> **EXERCISE DIRECTIONS**: Select each line where the word "scene" appears.

── DATASET EXCERPT

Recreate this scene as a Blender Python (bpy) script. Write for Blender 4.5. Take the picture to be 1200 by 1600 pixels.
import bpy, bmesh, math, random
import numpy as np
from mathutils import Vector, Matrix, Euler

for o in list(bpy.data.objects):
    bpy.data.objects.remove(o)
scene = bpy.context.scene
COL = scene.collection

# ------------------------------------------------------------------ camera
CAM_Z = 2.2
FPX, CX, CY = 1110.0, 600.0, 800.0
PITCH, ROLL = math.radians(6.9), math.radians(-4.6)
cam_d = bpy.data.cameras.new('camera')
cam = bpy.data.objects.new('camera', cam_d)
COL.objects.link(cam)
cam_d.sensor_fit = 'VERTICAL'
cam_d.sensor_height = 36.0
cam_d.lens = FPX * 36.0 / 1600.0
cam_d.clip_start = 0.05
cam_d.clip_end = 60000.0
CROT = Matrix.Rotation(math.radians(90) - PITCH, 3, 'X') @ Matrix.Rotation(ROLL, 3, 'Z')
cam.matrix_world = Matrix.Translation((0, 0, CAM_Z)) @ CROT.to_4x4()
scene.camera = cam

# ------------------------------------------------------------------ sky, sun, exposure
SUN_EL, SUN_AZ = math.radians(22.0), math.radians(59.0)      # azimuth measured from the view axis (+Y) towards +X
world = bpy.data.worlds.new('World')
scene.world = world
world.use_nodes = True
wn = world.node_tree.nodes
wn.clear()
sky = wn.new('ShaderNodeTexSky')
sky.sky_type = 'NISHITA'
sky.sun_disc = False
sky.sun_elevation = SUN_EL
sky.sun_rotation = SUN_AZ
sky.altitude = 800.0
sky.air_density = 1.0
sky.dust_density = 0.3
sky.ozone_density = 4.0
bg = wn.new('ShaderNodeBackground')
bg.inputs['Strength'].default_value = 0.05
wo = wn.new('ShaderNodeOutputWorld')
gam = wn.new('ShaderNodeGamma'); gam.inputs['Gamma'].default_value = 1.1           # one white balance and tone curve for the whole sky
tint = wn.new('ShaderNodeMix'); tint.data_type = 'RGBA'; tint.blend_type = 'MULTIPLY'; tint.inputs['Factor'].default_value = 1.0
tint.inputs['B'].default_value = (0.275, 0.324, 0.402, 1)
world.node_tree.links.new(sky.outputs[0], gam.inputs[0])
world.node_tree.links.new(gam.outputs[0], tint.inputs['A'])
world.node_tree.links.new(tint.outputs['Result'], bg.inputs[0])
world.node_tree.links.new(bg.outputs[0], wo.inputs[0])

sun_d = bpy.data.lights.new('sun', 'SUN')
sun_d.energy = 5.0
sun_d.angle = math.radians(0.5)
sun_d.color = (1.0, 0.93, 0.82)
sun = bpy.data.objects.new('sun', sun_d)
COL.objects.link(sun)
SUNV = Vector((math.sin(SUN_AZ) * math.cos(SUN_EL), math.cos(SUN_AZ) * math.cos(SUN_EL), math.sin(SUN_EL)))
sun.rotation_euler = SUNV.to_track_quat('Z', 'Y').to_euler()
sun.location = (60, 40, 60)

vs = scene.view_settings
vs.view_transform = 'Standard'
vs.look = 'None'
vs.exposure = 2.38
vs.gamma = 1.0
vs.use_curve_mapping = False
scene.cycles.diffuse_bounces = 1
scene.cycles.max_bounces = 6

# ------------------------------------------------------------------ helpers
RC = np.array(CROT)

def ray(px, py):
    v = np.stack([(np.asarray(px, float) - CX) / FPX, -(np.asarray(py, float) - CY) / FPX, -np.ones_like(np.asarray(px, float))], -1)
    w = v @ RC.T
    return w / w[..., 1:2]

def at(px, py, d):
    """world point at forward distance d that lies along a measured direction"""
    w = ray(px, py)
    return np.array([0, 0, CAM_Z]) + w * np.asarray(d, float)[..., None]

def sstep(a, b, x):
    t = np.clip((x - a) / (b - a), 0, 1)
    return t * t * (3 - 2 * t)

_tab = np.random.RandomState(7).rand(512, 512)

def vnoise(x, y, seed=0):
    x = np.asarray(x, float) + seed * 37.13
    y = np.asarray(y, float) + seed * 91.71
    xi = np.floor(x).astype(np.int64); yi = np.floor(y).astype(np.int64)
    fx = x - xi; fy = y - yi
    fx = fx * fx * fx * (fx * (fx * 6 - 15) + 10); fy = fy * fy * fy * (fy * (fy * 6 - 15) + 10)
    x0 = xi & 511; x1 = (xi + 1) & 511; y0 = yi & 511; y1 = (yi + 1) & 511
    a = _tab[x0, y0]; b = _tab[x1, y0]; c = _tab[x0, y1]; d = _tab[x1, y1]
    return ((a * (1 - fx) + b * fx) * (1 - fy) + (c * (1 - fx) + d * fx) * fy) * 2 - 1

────

> **WRITTEN ANSWER**:
Recreate this scene as a Blender Python (bpy) script. Write for Blender 4.5. Take the picture to be 1200 by 1600 pixels.
scene = bpy.context.scene
COL = scene.collection
scene.camera = cam
scene.world = world
vs = scene.view_settings
scene.cycles.diffuse_bounces = 1
scene.cycles.max_bounces = 6